Acoged por lo tanto los carismas con gratitud para la santificación de la Iglesia y la vitalidad del apostolado. Y esta acogida y gratitud hacia el Espíritu Santo, que obra también hoy entre nosotros, son inseparables del discernimiento, que es propio de la misión del obispo, como ha recalcado el concilio Vaticano II, que ha encomendado al ministerio pastoral el juicio sobre la autenticidad de los carismas y sobre su ejercicio ordenado, sin extinguir el Espíritu, sino examinando y conservando lo que es bueno (cf. ib., 12). Esto me parece importante: por una parte no extinguir, pero por otra parte distinguir, ordenar y conservar examinando. Para esto debe estar siempre claro que ningún carisma dispensa de la referencia y la sumisión a los pastores de la Iglesia (cf. exhort. ap. Christifideles laici, 24). Acogiendo, juzgando y ordenando los diversos dones y carismas, el obispo ofrece un servicio grande y valioso al sacerdocio de los fieles y a la vitalidad de la Iglesia, que resplandecerá como esposa del Señor, revestida de la santidad de sus hijos.

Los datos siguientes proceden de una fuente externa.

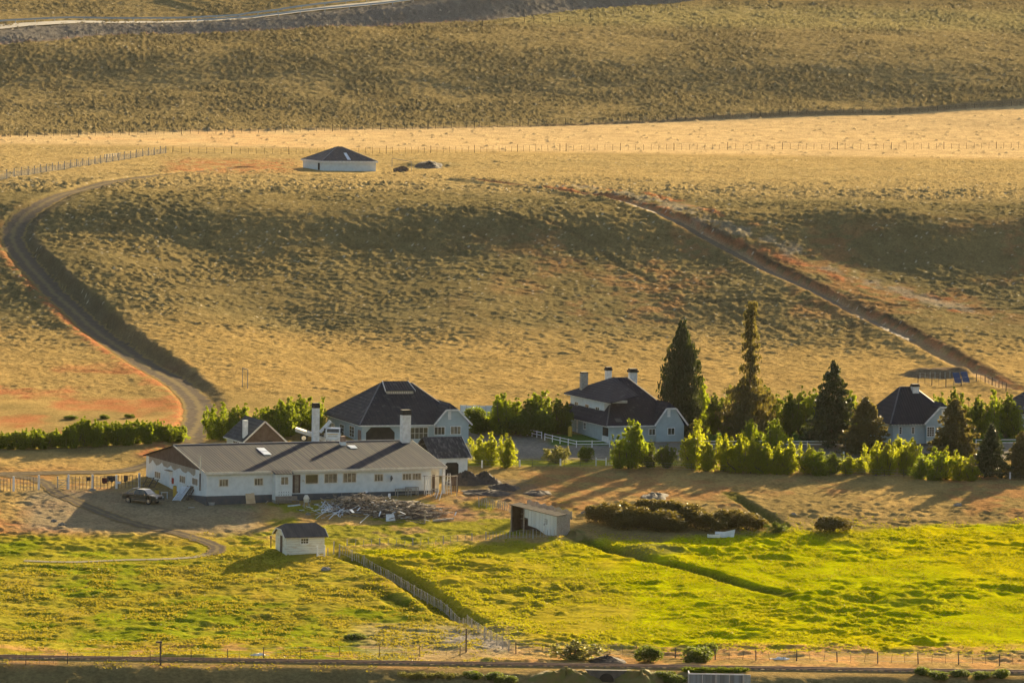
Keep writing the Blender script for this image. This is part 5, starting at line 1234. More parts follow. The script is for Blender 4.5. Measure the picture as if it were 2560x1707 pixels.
def pickup():
    o1 = G(320, 1255); o2 = G(377, 1266); dd = o2 - o1; ang = math.degrees(math.atan2(dd[1], dd[0])); ang = max(-32, min(-18, ang)); F = Fr(o1, ang); c = F.P(-.95, 0, 0); F = Fr((c[0], c[1], (o1[2] + o2[2]) / 2 + .02), ang)
    T = thing('pickup_truck', F.o, 'dark green double-cab pickup parked in the shade at the white gable', 'pickup')
    w = 1.84
    body = [(0, .55), (.12, .48), (.5, .48), (.62, .85), (.95, .98), (1.25, .85), (1.4, .46), (3.6, .42), (3.75, .85), (4.08, .98), (4.4, .85), (4.55, .46), (5.1, .48), (5.22, .62), (5.2, .98), (5.05, 1.08), (3.95, 1.2), (1.75, 1.16), (1.73, 1.12), (.02, 1.12)]
    B = prism(F, body, 0, w, .06).build('body', M['carpaint'], T)
    cab = [(1.78, 1.14), (3.98, 1.18), (3.28, 1.74), (3.0, 1.80), (2.15, 1.80), (1.95, 1.72)]
    C = prism(F, cab, .06, w - .06, .28, 1.15).build('cab', M['carpaint'], T)
    # side glass
    for s, b in ((1, .06), (-1, w - .06)):
        for q in ([(1.98, 1.2), (2.62, 1.2), (2.62, 1.68), (2.08, 1.68)], [(2.7, 1.2), (3.72, 1.2), (3.2, 1.68), (2.7, 1.68)]):
            k = MB(); k.slab([F.P(a, b + s * (.28 * (z - 1.15)) - s * .008, z) for a, z in q], F.b * (-s * .004)); k.build('side_window', M['glass'], C)
    sl = lambda t: (3.98 - .70 * t, 1.18 + .56 * t)
    p = [F.P(sl(.1)[0] + .012, .16, sl(.1)[1]), F.P(sl(.1)[0] + .012, w - .16, sl(.1)[1]), F.P(sl(.95)[0] + .012, w - .27, sl(.95)[1]), F.P(sl(.95)[0] + .012, .27, sl(.95)[1])]
    MB().slab(p, F.a * .006 + F.z * .008).build('windscreen', M['glasssky'], C)
    MB().box(F, .15, 1.65, .1, w - .1, 1.121, 1.135).build('cargo_bed', M['black'], T)
    for a in (.95, 4.08):
        for b in ((-.02, .22), (w + .02, w - .22)): wheel(F, a, b[0], b[1], .38, .39, T)
    r = MB()
    for b in (.2, w - .2):
        r.tube(F.P(1.62, b, 1.1), F.P(1.55, b, 1.85), .04); r.tube(F.P(1.55, b, 1.85), F.P(.5, b, 1.13), .04)
    r.tube(F.P(1.55, .2, 1.85), F.P(1.55, w - .2, 1.85), .04); r.build('roll_bar', M['chrome'], T)
    for b in (.12, w - .42): MB().box(F, 5.16, 5.235, b, b + .3, .78, .96).build('headlight', M['glasslamp'], T)
    MB().box(F, 5.2, 5.3, .08, w - .08, .45, .66).build('bumper', M['chrome'], T); MB().box(F, 5.2, 5.25, .5, w - .5, .7, .95).build('grille', M['black'], T)
    MB().box(F, -.08, -.002, .08, w - .08, .5, .66).build('bumper', M['chrome'], T)
    MB().box(F, 1.45, 3.5, -.07, .02, .36, .44).build('side_step', M['chrome'], T)
    MB().box(F, 3.55, 3.68, -.18, .03, 1.16, 1.34).build('mirror', M['chrome'], T); MB().box(F, 3.55, 3.68, w - .03, w + .18, 1.16, 1.34).build('mirror', M['chrome'], T)
    for a in (2.0, 2.85): MB().box(F, a, a + .2, -.02, .003, 1.02, 1.06).build('door_handle', M['chrome'], T)
    for a in (1.75, 2.66, 3.72): MB().box(F, a, a + .015, -.004, .001, .5, 1.12).build('door_seam', M['black'], B)
    MB().slab([F.P(4.6, -.005, .5), F.P(1.5, -.005, .6), F.P(1.5, -.005, .72), F.P(4.6, -.005, .56)], F.b * .003).build('side_stripe', M['gravelpile'], B)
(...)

Este articulado y delicado ministerio, pide al obispo que alimente con solicitud la propia vida espiritual. Sólo así crece el don del discernimiento. Como afirma la exhortación apostólica Pastores gregis, el obispo se convierte en «padre» precisamente porque es plenamente «hijo» de la Iglesia (n. 10). Por otra parte, en virtud de la plenitud del sacramento del Orden, es maestro, santificador y pastor que actúa en nombre y en la persona de Cristo. Estos dos aspectos inseparables lo llaman a crecer como hijo y como pastor en el seguimiento de Cristo, de modo que su santidad personal manifieste la santidad objetiva recibida con la consagración episcopal, porque la santidad objetiva del sacramento y la santidad personal del obispo van juntas. Os exhorto, por lo tanto, queridos hermanos en el episcopado a permanecer siempre en la presencia del Buen Pastor y a asimilar cada vez más sus sentimientos y sus virtudes humanas y sacerdotales, mediante la oración personal que debe acompañar vuestras arduas jornadas apostólicas. En la intimidad con el Señor hallaréis consuelo y apoyo para vuestro exigente ministerio. No tengáis miedo de confiar al corazón de Jesucristo cada una de vuestras preocupaciones, seguros de que él cuida de vosotros, como ya advertía el apóstol san Pedro (cf. 1 P 5, 6). Que la oración esté siempre alimentada por la meditación de la Palabra de Dios, por el estudio personal, por el recogimiento y el debido reposo, para que podáis saber escuchar y acoger con serenidad «aquello que el Espíritu dice a las Iglesias» (Ap 2, 11) y llevar a todos a la unidad de la fe y del amor. Con la santidad de vuestra vida y la caridad pastoral serviréis de ejemplo y ayuda a los sacerdotes, vuestros primeros e indispensables colaboradores. Vuestra solicitud los hará crecer en la corresponsabilidad como sabios guías de los fieles, que con vosotros están llamados a edificar la comunidad, con sus dones, sus carismas y con el testimonio de su vida, para que en el coro de la comunión la Iglesia dé testimonio de Jesucristo, a fin de que el mundo crea. Y esta cercanía a los sacerdotes, precisamente hoy, con todos los problemas, es de enorme importancia.

Al encomendar vuestro ministerio a María, Madre de la Iglesia, que resplandece ante el Pueblo de Dios colmada de los dones del Espíritu Santo, imparto con afecto a cada uno de vosotros, a vuestras diócesis y especialmente a vuestros sacerdotes, la bendición apostólica. Gracias.